As a young child, I never fully understood the impact those historical events would have of the people who were alive when it happened. But that doubt was quickly erased on Sept. 11, 2001. To this day, I can vividly remember what I was doing.
I was a college student at Delta State University, exchanging one of my morning classes, when I heard another female student run up to someone beside me on the sidewalk.
“New York is under attack,” she shouted. “They just crashed a plane into the World Trade Center.”
Confused, I literally ran to the Student Union building, which was packed with students huddled around the television on the wall. We were all confused as to what was happening. But what we saw next on the news station made it crystal clear.
A visible gasp circulated through the large room when we all watched the second plane crash into the WTC. At first, we thought maybe we were watching a replay. But within seconds, we knew our country was under attack. And we were all silent.

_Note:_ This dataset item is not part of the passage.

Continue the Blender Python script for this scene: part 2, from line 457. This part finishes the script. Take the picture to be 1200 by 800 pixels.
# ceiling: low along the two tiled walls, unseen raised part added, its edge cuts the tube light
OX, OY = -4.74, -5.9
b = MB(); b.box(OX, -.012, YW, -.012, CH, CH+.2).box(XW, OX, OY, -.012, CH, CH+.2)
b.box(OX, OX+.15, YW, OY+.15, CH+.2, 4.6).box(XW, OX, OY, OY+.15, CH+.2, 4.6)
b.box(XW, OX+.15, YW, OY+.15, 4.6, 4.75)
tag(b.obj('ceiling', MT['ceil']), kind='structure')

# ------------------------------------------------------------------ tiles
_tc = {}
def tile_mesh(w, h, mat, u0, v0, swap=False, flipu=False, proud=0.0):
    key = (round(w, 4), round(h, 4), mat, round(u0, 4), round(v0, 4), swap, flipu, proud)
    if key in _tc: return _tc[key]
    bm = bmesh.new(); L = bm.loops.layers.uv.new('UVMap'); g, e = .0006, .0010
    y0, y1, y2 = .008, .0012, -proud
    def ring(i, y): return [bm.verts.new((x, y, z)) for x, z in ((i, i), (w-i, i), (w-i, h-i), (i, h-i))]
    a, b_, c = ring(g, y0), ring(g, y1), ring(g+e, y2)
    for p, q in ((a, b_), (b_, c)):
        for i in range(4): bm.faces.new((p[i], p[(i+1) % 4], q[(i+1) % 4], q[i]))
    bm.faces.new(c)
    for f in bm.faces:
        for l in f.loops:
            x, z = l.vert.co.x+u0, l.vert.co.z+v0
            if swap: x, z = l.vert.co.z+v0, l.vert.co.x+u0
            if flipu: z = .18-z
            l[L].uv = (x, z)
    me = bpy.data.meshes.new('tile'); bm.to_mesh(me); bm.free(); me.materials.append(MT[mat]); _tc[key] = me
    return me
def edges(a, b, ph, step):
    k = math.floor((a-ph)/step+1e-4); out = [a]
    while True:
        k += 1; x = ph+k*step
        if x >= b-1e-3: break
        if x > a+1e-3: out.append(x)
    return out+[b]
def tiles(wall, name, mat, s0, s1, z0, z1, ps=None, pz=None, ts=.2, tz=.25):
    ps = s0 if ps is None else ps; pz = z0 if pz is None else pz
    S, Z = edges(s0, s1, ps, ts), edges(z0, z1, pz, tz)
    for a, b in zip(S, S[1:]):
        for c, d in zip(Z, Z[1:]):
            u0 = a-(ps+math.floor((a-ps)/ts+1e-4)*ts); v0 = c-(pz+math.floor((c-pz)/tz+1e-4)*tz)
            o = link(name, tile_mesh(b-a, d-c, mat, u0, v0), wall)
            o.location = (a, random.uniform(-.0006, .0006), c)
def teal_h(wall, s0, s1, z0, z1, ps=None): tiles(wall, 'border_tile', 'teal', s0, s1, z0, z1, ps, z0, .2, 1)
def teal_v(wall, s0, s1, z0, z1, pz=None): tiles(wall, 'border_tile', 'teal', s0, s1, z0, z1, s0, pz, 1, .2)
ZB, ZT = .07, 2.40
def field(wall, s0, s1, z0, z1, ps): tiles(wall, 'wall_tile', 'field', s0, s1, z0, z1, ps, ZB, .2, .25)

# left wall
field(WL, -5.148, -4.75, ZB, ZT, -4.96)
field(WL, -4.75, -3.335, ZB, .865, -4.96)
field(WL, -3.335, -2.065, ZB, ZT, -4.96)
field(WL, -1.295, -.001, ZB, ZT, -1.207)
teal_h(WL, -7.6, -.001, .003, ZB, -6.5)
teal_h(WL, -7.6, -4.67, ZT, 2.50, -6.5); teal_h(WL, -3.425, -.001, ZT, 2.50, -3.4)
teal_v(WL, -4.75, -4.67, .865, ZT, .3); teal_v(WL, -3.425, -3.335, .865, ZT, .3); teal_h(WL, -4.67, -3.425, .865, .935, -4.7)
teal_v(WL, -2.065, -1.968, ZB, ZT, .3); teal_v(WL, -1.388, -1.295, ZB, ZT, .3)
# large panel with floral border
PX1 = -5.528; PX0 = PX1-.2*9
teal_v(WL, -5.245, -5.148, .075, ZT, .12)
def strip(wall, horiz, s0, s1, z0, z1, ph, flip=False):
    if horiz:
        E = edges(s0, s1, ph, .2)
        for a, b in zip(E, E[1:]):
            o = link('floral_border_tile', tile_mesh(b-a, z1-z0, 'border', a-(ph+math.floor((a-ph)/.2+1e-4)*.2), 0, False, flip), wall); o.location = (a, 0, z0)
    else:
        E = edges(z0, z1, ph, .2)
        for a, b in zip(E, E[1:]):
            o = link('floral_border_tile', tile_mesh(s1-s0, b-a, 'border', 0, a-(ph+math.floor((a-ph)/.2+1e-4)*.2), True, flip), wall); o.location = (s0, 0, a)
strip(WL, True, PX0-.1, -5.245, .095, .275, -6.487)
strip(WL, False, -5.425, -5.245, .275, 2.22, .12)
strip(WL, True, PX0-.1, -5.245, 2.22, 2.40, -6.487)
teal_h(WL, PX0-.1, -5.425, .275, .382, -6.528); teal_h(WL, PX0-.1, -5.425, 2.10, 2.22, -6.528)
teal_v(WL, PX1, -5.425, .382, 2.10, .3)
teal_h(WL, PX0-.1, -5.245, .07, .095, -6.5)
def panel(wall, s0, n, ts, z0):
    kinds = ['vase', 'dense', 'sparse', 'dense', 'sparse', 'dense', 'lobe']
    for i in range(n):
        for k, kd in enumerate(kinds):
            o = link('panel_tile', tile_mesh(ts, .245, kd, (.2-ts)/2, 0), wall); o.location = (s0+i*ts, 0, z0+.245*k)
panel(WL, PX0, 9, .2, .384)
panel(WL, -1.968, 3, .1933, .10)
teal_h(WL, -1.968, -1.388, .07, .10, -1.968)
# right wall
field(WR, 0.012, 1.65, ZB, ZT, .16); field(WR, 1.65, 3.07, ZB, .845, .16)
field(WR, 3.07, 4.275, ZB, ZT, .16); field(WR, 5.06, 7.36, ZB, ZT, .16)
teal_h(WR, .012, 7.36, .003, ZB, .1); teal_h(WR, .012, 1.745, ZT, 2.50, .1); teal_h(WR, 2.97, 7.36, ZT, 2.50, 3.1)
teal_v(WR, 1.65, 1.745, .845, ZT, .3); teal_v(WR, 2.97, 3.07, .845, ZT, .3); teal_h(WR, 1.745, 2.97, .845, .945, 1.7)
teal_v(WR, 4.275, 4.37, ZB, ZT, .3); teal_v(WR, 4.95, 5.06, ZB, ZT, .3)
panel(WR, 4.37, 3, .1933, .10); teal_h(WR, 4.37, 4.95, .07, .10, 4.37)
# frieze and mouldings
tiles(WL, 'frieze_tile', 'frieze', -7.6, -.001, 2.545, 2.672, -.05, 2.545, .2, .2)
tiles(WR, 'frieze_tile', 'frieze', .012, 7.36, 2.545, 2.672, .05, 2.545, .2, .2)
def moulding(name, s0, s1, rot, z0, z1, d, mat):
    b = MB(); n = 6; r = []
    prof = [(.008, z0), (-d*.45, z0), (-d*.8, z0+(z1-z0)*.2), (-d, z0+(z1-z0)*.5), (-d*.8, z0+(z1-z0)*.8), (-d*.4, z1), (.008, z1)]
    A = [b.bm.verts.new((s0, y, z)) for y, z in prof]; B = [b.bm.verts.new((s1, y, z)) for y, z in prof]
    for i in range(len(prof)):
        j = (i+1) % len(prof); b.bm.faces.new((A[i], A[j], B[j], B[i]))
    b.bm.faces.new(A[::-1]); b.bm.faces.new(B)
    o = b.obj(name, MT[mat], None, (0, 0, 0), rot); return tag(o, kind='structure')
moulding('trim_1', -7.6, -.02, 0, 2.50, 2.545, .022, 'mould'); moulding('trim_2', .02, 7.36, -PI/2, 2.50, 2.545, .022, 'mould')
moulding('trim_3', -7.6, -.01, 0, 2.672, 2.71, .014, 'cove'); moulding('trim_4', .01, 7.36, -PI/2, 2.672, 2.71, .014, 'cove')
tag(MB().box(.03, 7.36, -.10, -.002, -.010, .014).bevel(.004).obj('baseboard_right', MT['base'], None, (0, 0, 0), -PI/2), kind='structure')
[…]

“This is bad,” a stranger told me.
Even though we were hundreds of miles away from New York City, most of us DSU students ran to our dorm rooms, packed our suitcases and flooded the highways leading outside of Cleveland to our families’ homes in other communities.
We all eventually made our way back to the DSU campus, but there was a feeling of grief, uncertainty and sorrow among the student population for several days.
My own children asked me if I remembered 9/11 over the past anniversary this week. And I responded with the same answer those Peal Harbor and JFK assassination generations did with me years prior.
“I remember exactly what I was doing,” I replied.
“What was it like,” my daughter Elsie asked.
“It was horrible,” I said, looking down. “I’ll never forget it because it was the first time there was so much to be sad and even mad about. I can’t explain it.”
“I hope nothing like that happens now,” she said.
And turning off the television, filled with reports of war and bloodshed within our world, I couldn’t find the right words. There simply are none.